What is a necessary and sufficient condition on an integer $n$ for $\mathbb{Z}/n \mathbb{Z}$ to be simple as a module over $\mathbb{Z}$? Semisimple? In the case of simple I think that because it is a cycle group it will be simple iff $n$ is prime. But for semisimple I have no clue.
Thanks
First, let us remind ourselves that $\mathbb Z$-modules are exactly the same thing as abelian groups. So we're dealing with abelian groups here.
To avoid lots of cumbersome notation, we write $$ \mathbb Z/n\mathbb Z =: C_n $$ in the following.
Regarding simplicity, you're right. $C_n$ is simple iff $n$ is prime. A somewhat more detailed explanation could be as follows.
According to the definition, $C_n$ is simple iff it has no non-trivial proper subgroups. Now, the correspondence between subgroups of $C_n$ and divisors of $n$ is well known. From this, we see that indeed $C_n$ is simple iff $n$ is prime.
On to semisimplicity. Let's assume that $C_n$ is semisimple. Then we get from our characterization of simplicity that
$$
C_n \simeq C_{r_1}\oplus\cdots\oplus C_{r_k} =: D
$$
with $k$ appropriate primes $r_j.$ Consider the (unique) prime factorization of $n,$
$$
N = p_1^{e_1}\cdots p_m^{e_m}
$$
with pairwise different primes $p_j$ and exponents $e_j\in\mathbb N.$ Comparing sizes of $C$ and $D$ (and using the uniqueness of prime factorization in $\mathbb Z$), we find that we must have
$$
D = (C_{p_1})^{e_1}\oplus\cdots\oplus(C_{p_m})^{e_m}.
$$
Otherwise, $C$ and $D$ won't have the same size. From this representation of $D$, we see that the order of any $x\in D$ is at most
$$
p_1\cdots p_m =: h
$$
(indeed, there are elements of order exactly $h$).
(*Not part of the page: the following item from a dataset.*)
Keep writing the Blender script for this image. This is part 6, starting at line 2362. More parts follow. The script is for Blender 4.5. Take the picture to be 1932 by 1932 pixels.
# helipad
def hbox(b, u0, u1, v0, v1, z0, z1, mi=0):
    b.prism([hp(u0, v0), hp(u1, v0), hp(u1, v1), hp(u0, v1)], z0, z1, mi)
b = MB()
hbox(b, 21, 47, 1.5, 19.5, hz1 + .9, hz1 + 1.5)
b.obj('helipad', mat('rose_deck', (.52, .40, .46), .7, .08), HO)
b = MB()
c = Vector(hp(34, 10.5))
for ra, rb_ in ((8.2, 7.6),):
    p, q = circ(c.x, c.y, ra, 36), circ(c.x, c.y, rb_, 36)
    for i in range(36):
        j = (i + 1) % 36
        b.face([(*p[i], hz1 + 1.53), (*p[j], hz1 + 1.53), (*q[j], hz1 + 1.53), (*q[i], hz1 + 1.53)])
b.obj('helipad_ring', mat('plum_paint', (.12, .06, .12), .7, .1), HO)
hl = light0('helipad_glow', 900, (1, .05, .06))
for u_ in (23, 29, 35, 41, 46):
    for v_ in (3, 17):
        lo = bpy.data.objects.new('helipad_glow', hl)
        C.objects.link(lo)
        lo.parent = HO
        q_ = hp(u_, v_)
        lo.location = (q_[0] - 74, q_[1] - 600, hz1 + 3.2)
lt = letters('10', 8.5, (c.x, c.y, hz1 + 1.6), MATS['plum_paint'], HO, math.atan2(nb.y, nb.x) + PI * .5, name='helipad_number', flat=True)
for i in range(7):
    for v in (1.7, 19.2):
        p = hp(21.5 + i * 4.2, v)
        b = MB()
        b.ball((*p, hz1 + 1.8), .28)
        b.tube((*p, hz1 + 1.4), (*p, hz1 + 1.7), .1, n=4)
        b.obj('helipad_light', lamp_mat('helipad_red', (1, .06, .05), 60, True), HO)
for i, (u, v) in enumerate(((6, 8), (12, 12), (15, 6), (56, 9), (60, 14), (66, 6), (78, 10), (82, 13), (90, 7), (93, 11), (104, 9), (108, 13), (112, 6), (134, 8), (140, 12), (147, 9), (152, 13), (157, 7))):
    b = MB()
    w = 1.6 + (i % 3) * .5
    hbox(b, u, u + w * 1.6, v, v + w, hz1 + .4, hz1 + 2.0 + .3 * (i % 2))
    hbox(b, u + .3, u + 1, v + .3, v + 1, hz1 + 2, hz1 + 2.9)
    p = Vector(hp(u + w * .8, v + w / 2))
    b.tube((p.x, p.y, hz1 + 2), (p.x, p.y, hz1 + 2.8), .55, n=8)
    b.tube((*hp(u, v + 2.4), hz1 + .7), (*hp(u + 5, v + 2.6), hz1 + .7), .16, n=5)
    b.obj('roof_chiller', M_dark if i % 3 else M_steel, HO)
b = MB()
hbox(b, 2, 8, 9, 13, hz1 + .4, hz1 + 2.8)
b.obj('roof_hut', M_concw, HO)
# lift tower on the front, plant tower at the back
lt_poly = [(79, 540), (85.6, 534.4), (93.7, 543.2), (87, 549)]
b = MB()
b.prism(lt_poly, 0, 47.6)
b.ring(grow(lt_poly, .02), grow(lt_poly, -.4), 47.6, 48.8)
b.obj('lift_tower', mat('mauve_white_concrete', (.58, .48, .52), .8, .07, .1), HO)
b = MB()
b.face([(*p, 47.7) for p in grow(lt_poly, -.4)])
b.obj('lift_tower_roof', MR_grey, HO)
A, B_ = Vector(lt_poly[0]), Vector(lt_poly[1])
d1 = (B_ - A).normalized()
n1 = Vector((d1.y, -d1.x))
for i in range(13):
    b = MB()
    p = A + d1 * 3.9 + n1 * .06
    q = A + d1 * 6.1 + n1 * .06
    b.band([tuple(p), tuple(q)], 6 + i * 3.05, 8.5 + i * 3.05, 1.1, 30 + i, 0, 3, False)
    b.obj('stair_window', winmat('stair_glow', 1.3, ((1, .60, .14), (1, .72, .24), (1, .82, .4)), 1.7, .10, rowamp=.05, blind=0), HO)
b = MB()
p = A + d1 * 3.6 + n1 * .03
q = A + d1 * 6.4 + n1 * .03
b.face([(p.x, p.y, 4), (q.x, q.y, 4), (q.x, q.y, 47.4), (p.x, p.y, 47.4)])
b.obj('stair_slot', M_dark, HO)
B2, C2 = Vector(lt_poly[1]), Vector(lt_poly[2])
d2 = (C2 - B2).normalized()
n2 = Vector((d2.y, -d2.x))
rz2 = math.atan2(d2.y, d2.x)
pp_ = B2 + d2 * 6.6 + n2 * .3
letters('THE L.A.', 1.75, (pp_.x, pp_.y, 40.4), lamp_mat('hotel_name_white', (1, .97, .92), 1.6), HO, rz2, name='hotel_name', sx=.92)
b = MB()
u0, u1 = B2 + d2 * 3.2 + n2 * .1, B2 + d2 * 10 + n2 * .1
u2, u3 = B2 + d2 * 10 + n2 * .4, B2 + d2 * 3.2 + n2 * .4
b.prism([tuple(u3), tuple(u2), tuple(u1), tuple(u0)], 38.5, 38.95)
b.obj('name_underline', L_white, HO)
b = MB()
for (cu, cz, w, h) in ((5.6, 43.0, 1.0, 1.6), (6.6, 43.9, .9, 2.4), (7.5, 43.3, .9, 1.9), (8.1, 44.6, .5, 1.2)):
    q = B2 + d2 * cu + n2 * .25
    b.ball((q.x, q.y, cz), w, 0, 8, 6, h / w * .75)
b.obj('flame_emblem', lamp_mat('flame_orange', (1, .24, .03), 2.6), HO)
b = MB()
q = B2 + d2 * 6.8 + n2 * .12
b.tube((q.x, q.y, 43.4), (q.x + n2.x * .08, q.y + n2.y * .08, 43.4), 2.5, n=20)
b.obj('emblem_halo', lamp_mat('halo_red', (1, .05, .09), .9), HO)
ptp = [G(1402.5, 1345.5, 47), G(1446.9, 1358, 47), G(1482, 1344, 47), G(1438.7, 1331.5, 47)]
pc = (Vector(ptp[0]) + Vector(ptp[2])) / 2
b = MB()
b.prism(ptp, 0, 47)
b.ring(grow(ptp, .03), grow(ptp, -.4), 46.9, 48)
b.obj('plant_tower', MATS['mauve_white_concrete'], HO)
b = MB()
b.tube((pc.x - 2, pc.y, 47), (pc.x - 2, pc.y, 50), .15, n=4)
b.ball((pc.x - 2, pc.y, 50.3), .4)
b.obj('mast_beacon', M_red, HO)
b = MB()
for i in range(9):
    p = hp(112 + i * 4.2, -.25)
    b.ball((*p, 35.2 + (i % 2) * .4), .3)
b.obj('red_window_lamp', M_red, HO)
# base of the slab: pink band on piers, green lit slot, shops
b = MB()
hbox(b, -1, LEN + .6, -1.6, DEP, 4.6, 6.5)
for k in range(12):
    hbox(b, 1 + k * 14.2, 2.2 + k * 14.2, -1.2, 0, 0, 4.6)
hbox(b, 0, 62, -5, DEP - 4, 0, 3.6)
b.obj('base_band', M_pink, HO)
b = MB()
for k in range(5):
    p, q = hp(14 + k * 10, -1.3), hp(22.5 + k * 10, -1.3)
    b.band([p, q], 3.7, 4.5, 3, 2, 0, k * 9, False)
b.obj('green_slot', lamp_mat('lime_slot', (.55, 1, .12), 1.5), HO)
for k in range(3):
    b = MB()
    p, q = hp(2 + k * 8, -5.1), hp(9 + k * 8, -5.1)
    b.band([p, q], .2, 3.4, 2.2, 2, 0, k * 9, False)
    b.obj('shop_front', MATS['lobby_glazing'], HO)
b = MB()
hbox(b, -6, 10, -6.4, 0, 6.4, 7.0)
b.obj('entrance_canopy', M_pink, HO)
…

Now, assume that $n$ is not square-free, i.e.
$$
\exists i\in\{1,\ldots,m\}:e_i > 1.
$$
Then we have
$$
h < n.
$$
Now, since $C_n,$ being cyclic, contains an element of order $n,$ but $D$ does not, we see that $C_n \simeq D$ can't hold, and $C_n$ isn't semisimple. We have reached a contradiction. So we have shown
$$
n\ not\ square-free \Rightarrow C_n\ not\ semisimple.
$$
Next, assume that $n$ is square-free, i.e.
$$
n = p_1\cdots p_m
$$
(all exponents are $1$). Then we get from the fundamental theorem of finite abelian groups, or alternatively from the Chinese remainder theorem,
$$
C_n \simeq C_{p_1}\oplus\cdots\oplus C_{p_m}.
$$
Here, the r.h.s. is semisimple according to our characterization of simplicity. So we have shown
$$
n\ square-free \Rightarrow C_n\ semisimple.
$$
All in all, we have shown $$ n\ square-free \Leftrightarrow C_n\ semisimple, $$ which is a nice characterization of semisimplicity.